Point Break — When Johnny and Angelo are staking out the bank, a man walks past and offers them oranges. This is followed by Johnny hurting his knee and many people being shot.

Family Guy — In the “Patriot Games” episode, before Stewie delivers a mob style beating on Brian he finishes a glass of Orange Juice.

Lost — Hello John Locke.

RocknRolla — When Lenny Cole and Yuri are talking business after the first payment of money has been stolen, there are oranges on the table they are having a drink at. The presence of oranges foreshadows the death of a character.

Big Love — In the series finale, Bill Paxton’s character puts an orange peel in his mouth. He dies in the episode.

The Wire — I’d never noticed it before, but in the scenes leading up to Omar’s death, how many times do you see the color orange (including that bottle of Sunkist next to his corpse)?

Breaking Bad — Not for nothing, but if you watch this montage of Breaking Bad deaths, notice just how many people who either kill or are killed are wearing orange or yellow.

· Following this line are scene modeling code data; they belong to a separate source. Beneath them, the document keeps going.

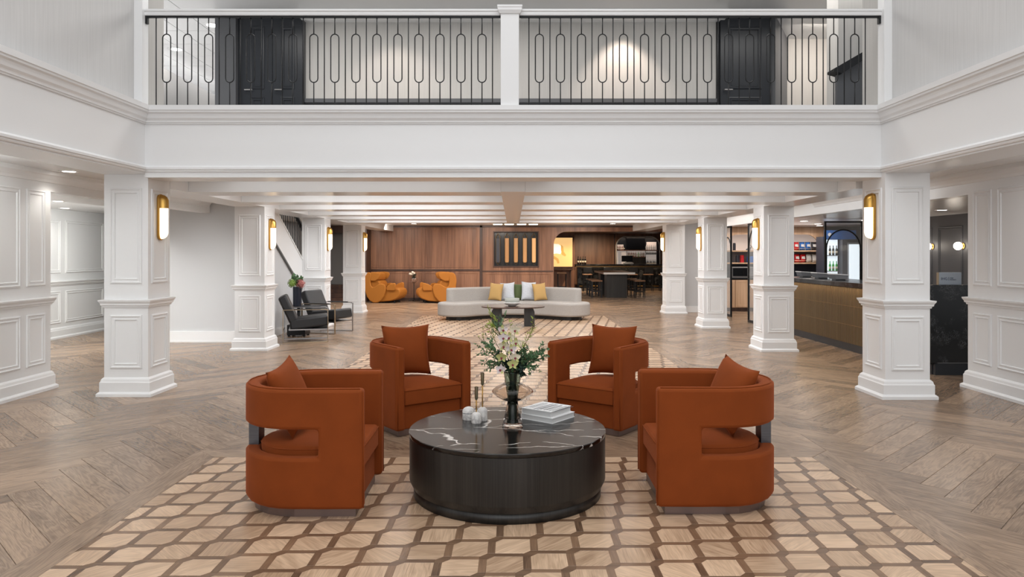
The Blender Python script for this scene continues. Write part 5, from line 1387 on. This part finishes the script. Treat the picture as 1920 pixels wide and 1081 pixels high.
# glazed partition with black frames and pointed arch
def glazed(name, label, loc, rz, w, h, cat, arch_=True, base=.0):
    t = thing(name, label, cat, loc, rz)
    f_ = .035
    MB().box(0, f_, -.02, .02, base, h).box(w-f_, w, -.02, .02, base, h).box(f_, w-f_, -.02, .02, h-f_, h).box(f_, w-f_, -.02, .02, base, base+f_*1.6).build('frame', 'black', t)
    MB().box(f_, w-f_, -.003, .003, base+f_*1.6, h-f_).build('pane', 'pane', t)
    if arch_:
        r = (w-2*f_)/2-.0; cz = h*.74; c = w/2
        p = [(c-r+.01, 0, base+.06), (c-r+.01, 0, cz)]+[(c-(r-.01)*cos(a), 0, cz+(r-.01)*sin(a)*1.1) for a in [pi*i/16 for i in range(1, 16)]]+[(c+r-.01, 0, cz), (c+r-.01, 0, base+.06)]
        MB().tube(p, .016, 6).build('arch_bar', 'black', t, smooth=True)
    return t
glazed('glass_partition', 'narrow black framed glass panel with arch between the third and second right columns', (5.375, 18.45, 0), radians(-90), .65, 2.24, 'partition')
glazed('glass_door', 'black framed glass door leaf close beside the second right column', (5.375, 16.5, 0), radians(-90), 1.0, 2.24, 'door')
glazed('arched_screen', 'black framed screen with round arch standing behind the reception desk', (6.72, 15.6, 0), 0, .82, 2.26, 'partition', True)
co = thing('drinks_cooler', 'lit white drinks cooler seen through the black arched screen', 'cooler', (8.22, 18.6, 0))
MB().box(-.21, .17, .06, .5, 0, 2.0).build('body', 'shopdark', co)
MB().box(-.2, .6, -.02, .05, 1.93, 2.16).build('header_panel', 'blue_foil', co)
MB().cyl((0, 0), .045, -.03, -.021, 20).build('header_disc', 'paperw', co)
_d = [o for o in COL.objects if o.parent == co and o.name.startswith('header_disc')][0]; _d.rotation_euler = (radians(90), 0, 0); _d.location = (-.08, -.045, 2.05)
MB().box(-.18, .15, .04, .06, .2, 1.92).build('lit_interior', 'coolerlit', co)
for z in (.7, 1.1, 1.5): MB().box(-.18, .15, -.02, .04, z, z+.02).build('shelf', 'steel', co)
for k in range(3):
    bottle('green_bottle', 'green drink bottle on the middle shelf of the lit cooler, %s from left' % ORD[k], (8.16+k*.085, 18.61, 1.121), .9, 'green bottles in the cooler', True)
for k in range(3):
    bottle('black_bottle', 'dark drink bottle on the top shelf of the lit cooler, %s from left' % ORD[k], (8.16+k*.085, 18.61, 1.521), .9, 'dark bottles in the cooler', True)
fg = thing('fridge', 'pale blue glass door fridge right of the lit cooler', 'fridge', (8.76, 18.45, 0))
MB().box(-.22, .5, .05, .6, 0, 1.85).build('body', 'steel', fg); MB().box(-.16, .5, .0, .05, .1, 1.8).build('glass_door', 'coolerlit', fg)
struct(MB().box(8.41, 8.53, 18.45, 19.2, 0, 1.92).build('wall_shop_pier', 'shopdark'))
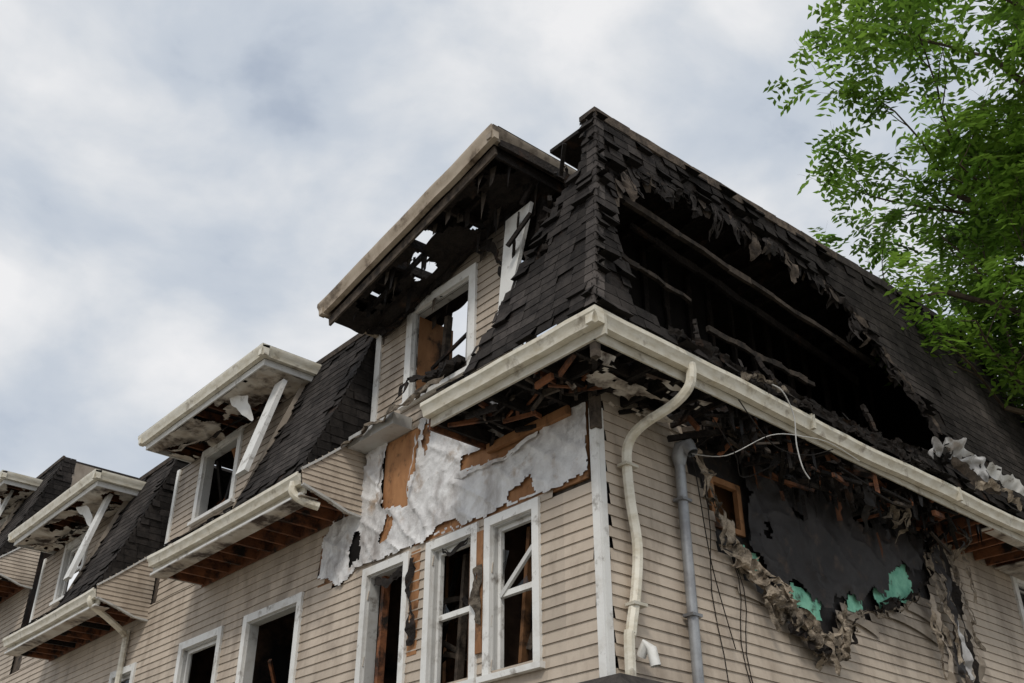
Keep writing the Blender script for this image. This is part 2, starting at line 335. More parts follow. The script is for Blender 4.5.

Also, after Ted falls and nearly dies in Breaking Bad, what would befall him but oranges?

The Sopranos — Oranges often foreshadowed death in The Sopranos (a show Matt Weiner was a writer/producer on), and some argue that the fact that Tony Soprano had eaten an orange in the series finale erased the ambiguity at the end of the episode, i.e., Tony did die.


I will also add this. At the end of last season, Vulture created a very cool video of all the instances that we missed foreshadowing the death of Lane. One such moment was this: Here’s a shot of Don Draper after he found out Lane had died, and a shot of Lane before he died.

When I saw that, the very first image I thought of was this, from this week’s episode.

Also, last season saw Don Draper force orange sherbert down Megan’s gullet, and from the penultimate episode of Mad Men, which saw Lane Pryce die, there were lots of orange colors. Check it, from the Houston Chronicle, after the fact:

To be sure, orange has always been a significant color in the design spectrum of “Mad Men,” and so it has continued this year, reaching a kind of climax with last Sunday’s penultimate episode of the season (the orange Mets pennant on Lane Pryce’s wall, Glen Bishop’s orange and blue parka, the orange hot water bottle Betty gives to Sally after she gets her first period, Megan’s orange top).

Look, I don’t know who is going to die — Pete, Don, Betty, Bob, Bert, Megan, Peggy, Ted, or Roger — but BY GOD somebody is going to die by season’s end.